The ‘after production’ part of the equation could cover minimal processing, fewer ingredients, or fewer artificial ingredients. And the whole gamut of messaging that includes, but goes beyond, these ideas is a concept that The Hartman Group sums up by the term ‘clean’.

“Everything seems to be coalescing around this notion of ‘clean’,” Wright said.

‘Clean’ encompasses a wide variety of attributes around sustainability, healthfulness, and safety – as well as the expectations that consumers have of natural foods, such as no artificial ingredients.

Natural disappointment

Wright said that part of the problem with foods labeled as natural is that they do not always live up to consumers’ expectations.

“A lot of consumers can end up disappointed when they look at the ingredient list…To consumers [natural] has been so overused from a marketing standpoint.”

Nevertheless, food manufacturers continue to launch natural foods and drinks, and it is now the leading label claim on new products, according to market research organization Mintel, featuring on 23 percent of new products launched globally last year.

Wright argues that for consumers to see this claim as credible there are a number of criteria that food manufacturers need to bear in mind.

“We have really nailed down what consumers are hoping for,” he said. “…What we are seeing is that there are very specific messages that they want to see.

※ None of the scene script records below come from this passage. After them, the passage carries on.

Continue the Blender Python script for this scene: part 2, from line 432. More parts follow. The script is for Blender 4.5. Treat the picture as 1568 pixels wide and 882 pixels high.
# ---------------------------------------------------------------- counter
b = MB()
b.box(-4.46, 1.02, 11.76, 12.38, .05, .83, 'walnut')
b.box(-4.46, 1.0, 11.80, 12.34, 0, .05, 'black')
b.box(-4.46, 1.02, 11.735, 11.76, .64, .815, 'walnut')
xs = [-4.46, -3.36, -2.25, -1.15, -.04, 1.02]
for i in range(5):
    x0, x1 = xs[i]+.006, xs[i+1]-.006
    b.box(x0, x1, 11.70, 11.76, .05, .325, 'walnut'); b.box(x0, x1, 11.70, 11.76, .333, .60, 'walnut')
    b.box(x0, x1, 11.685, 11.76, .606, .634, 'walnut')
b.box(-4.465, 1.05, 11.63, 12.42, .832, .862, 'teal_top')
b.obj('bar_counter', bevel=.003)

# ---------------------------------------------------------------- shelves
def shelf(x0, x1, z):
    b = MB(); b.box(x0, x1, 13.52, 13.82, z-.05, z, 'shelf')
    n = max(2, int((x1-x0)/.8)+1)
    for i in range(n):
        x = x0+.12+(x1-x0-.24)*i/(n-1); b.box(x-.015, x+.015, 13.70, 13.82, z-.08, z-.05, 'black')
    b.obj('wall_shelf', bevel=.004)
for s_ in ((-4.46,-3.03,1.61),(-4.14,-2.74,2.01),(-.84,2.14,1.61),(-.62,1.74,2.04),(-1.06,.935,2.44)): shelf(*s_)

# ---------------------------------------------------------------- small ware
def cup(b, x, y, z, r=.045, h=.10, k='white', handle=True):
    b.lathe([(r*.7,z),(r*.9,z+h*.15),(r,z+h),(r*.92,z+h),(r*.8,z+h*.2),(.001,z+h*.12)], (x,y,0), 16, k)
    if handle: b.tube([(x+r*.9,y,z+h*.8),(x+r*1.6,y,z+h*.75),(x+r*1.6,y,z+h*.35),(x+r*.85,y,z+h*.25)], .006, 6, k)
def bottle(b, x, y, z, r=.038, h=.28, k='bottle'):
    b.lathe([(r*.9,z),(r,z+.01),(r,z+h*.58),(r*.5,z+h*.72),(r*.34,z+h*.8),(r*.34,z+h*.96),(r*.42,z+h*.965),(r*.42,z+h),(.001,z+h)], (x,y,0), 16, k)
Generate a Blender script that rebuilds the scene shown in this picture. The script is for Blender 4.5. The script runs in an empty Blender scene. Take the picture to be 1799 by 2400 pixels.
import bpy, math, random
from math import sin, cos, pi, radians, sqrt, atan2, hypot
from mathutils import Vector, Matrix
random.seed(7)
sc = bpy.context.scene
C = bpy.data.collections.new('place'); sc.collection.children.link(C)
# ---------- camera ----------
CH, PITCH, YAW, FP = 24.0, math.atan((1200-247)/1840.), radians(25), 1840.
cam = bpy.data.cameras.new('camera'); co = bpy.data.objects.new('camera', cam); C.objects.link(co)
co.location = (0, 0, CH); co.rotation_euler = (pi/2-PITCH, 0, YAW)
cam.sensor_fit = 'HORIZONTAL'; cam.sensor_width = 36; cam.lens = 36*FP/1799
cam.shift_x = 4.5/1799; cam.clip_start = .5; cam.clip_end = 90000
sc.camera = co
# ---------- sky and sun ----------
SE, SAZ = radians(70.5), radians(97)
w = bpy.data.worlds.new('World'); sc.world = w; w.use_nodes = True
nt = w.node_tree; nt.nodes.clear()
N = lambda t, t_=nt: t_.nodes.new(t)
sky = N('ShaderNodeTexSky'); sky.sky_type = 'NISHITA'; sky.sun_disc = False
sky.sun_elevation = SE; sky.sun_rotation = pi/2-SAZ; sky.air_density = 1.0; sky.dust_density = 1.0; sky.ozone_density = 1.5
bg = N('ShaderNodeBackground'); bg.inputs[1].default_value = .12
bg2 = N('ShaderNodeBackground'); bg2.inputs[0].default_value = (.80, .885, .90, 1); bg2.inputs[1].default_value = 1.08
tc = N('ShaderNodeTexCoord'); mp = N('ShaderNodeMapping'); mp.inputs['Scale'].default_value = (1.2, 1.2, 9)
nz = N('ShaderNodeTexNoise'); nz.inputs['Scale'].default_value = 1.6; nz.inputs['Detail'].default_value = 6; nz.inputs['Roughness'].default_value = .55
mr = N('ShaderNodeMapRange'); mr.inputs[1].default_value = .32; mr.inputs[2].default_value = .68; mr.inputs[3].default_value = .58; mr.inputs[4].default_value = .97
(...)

If it’s organic they want to see the story of production. For natural, it’s a short ingredient list and again, the story of production. There is a narrative they expect. Natural Cheetos, for example, short circuits.”

As for organics, The Hartman Group has been tracking consumers’ attitudes towards the sector for more than a decade, and is among several market research groups to have noticed that growth has flattened.

“Core organic consumers have been moving beyond organics to other products that also represent high quality,” Wright said.

However, he said that there is a much larger group of consumers who buy organic at least occasionally, and added that the fact the sector has not shrunk, even during recession, makes it “an impressive market”.